Monday, April 16, 2012


Most of the sheep's milk cheeses you'll find in retail shops are firm, aged wheels in the style of Manchego or Pecorino Toscano. Fresh, young sheep's cheeses are much rarer. Brinata is a delicious Brie / Camembert like cheese from Tuscany and is made from sheep milk. It has a velvety rind, like it is dusted with white powder. The Italian word brina means frost, and that's exactly what it looks like.

The cheese has a pale white interior, that is moist, milky and floppy with some small eyes. The paste is off-white with a fresh, delicate, cultured-milk aroma. You can't expect a lot of flavor development in a cheese that is probably only 30 days old, but you'll be surprised at how much character Brinata has. The salt level and acidity are just right. The rind is not remotely harsh or ammoniated, as Camembert rind can be.

Il Forteto cooperative makes a wide line of sheep's and cow's milk cheeses but what you may not know is the compelling back story of the business. It was established by a group of disaffected young Italians in 1977, some only 19 or 20 years old at the time, with the assistance of a philanthropist from Milan. The idealistic young people settled on agriculture as the basis for their cooperative, although they knew nothing about farming, and they proceeded to build a communal lifestyle, starting with 40 sheep, three cows and three pigs.
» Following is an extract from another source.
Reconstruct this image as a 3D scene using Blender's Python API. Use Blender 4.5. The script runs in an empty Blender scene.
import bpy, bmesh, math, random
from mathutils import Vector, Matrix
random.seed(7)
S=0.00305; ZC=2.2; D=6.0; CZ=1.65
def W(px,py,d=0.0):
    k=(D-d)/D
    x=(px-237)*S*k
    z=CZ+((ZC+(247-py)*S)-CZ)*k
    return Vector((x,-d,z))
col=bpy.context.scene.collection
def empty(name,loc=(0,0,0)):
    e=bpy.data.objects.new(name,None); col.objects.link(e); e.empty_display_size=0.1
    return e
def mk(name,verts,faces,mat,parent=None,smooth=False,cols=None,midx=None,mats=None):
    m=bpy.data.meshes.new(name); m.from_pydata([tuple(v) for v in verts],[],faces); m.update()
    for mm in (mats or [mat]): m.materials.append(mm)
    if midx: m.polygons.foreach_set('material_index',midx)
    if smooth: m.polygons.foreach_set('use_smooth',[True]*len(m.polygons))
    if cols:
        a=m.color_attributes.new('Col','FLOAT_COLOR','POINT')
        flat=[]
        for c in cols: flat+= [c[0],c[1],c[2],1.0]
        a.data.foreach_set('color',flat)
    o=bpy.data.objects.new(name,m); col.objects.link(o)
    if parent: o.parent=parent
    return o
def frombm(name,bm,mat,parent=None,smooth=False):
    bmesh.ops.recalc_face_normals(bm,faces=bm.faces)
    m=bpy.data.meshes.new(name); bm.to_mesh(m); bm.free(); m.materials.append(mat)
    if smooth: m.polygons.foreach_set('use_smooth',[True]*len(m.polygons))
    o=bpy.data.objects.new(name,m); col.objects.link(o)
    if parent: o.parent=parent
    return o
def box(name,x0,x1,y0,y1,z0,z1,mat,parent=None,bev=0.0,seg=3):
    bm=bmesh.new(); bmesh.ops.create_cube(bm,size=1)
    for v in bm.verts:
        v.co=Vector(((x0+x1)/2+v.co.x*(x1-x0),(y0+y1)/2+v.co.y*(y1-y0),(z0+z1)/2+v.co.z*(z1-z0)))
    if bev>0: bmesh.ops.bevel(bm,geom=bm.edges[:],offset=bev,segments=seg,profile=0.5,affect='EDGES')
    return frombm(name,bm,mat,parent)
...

Over the years, the cooperative members have welcomed many abused, orphaned, homeless or psychologically troubled young people and put them to work on the farm, in the dairy, or in the retail market they now operate on the premises. They are paid for their work and educated, fed and sheltered at no charge. Every day, the cooperative members and young workers -- about 120 people in all -- gather in a giant dining room for a full-scale Italian lunch. The cooperative still has almost all of its original members, and today are one of Italy's biggest producers of Pecorino Toscano.